Le Monde, 31 janvier 2011
L'ancien ministre de la défense François Léotard va témoigner, lundi 31 janvier, devant le juge Marc Trévidic de ses convictions sur les circonstances de l'attentat de Karachi en 2002, qu'il lie à l'arrêt du versement de commissions décidé par Jacques Chirac et à un contrat avec l'Inde.
M. Léotard fut un homme clé, en tant que ministre de la défense d'Edouard Balladur, des négociations du contrat franco-pakistanais Agosta de vente de sous-marins en 1994, sur lequel Jacques Chirac a ordonné l'arrêt du versement de commissions dès son arrivée à l'Elysée en 1995.
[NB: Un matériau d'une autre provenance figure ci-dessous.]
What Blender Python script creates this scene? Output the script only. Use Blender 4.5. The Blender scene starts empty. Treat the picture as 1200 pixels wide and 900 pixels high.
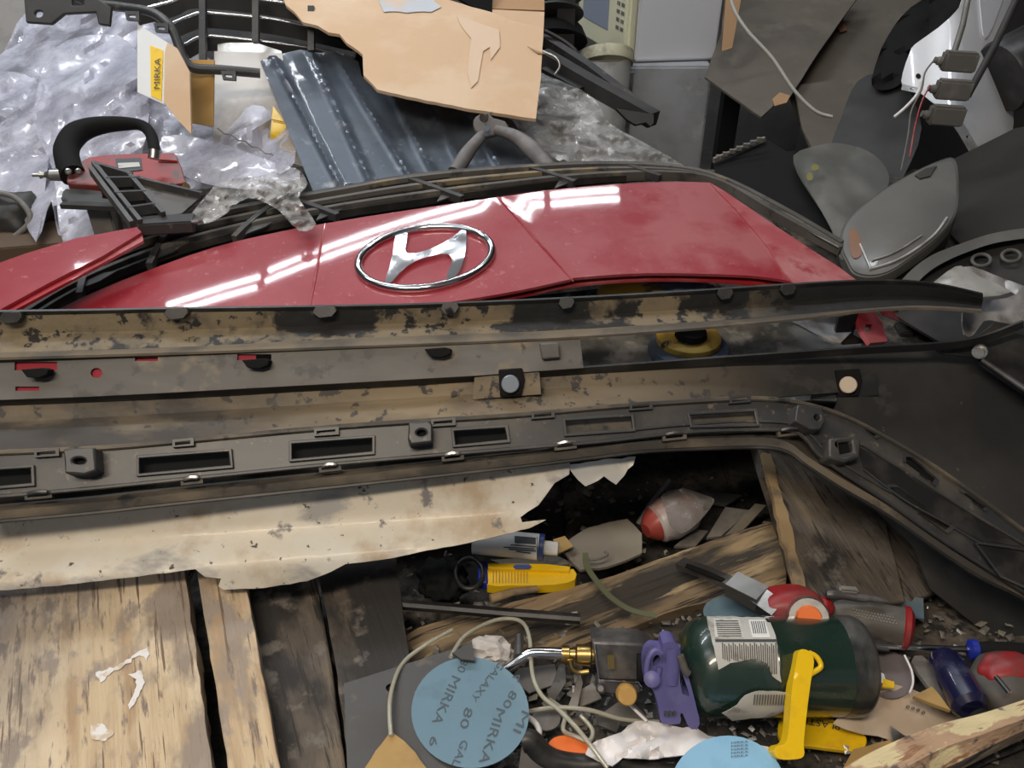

Dans une tribune publiée dimanche par Rue89, l'ancien ministre affirme que "l'attentat de Karachi a été directement provoqué par deux éléments qui se sont conjugués" : "l'arrêt des commissions" et "la vente à l'Inde par le gouvernement français de sous-marins plus performants que ceux qui avaient été livrés au Pakistan auparavant, contrairement aux engagements pris". Selon lui, Jacques Chirac, Dominique de Villepin (alors secrétaire général de l'Elysée) et Charles Millon (ministre de la défense) ont fait preuve d'une "grande légèreté" en stoppant ces commissions.
REPRÉSAILLES
L'ancien ministre, entendu en décembre 2009 par la mission parlementaire sur l'attentat de Karachi, avait donné son "sentiment personnel" d'un lien entre l'arrêt de ces commissions et l'attaque qui avait coûté la vie à onze salariés de la Direction des constructions navales le 8 mai 2002. Le juge Trévidic a réorienté en 2009 ses investigations vers la piste de représailles à la suite de commissions non versées.
Le ministre pourrait aussi fournir un éclairage sur les éventuelles rétrocommissions à des personnalités politiques, des témoignages au dossier évoquant le financement de la campagne présidentielle d'Edouard Balladur en 1995. Devant les parlementaires, M. Léotard avait écarté l'existence de malversations financières, assurant qu'"Edouard Balladur était intransigeant sur le respect de la légalité et des procédures".
PARTIE CIVILE
Parallèlement, la cour d'appel de Paris s'est prononcée contre le souhait des familles des victimes de l'attentat qui voulaient se constituer parties civiles dans les investigations financières du juge Van Ruymbeke. "Si les parties civiles invoquent un préjudice personnel, ce préjudice est indirect, et l'analyse qui est faite sur ce point par le juge d'instruction ne peut pas être approuvée", indique la chambre de l'instruction dans son arrêt. Selon la cour d'appel de Paris, "le préjudice personnel allégué par les parties civiles n'est pas directement causé par les délits d'abus de biens sociaux".
"Nous allons nous pourvoir en cassation contre cet arrêt", a aussitôt réagi Me Olivier Morice, avocat des parties civiles.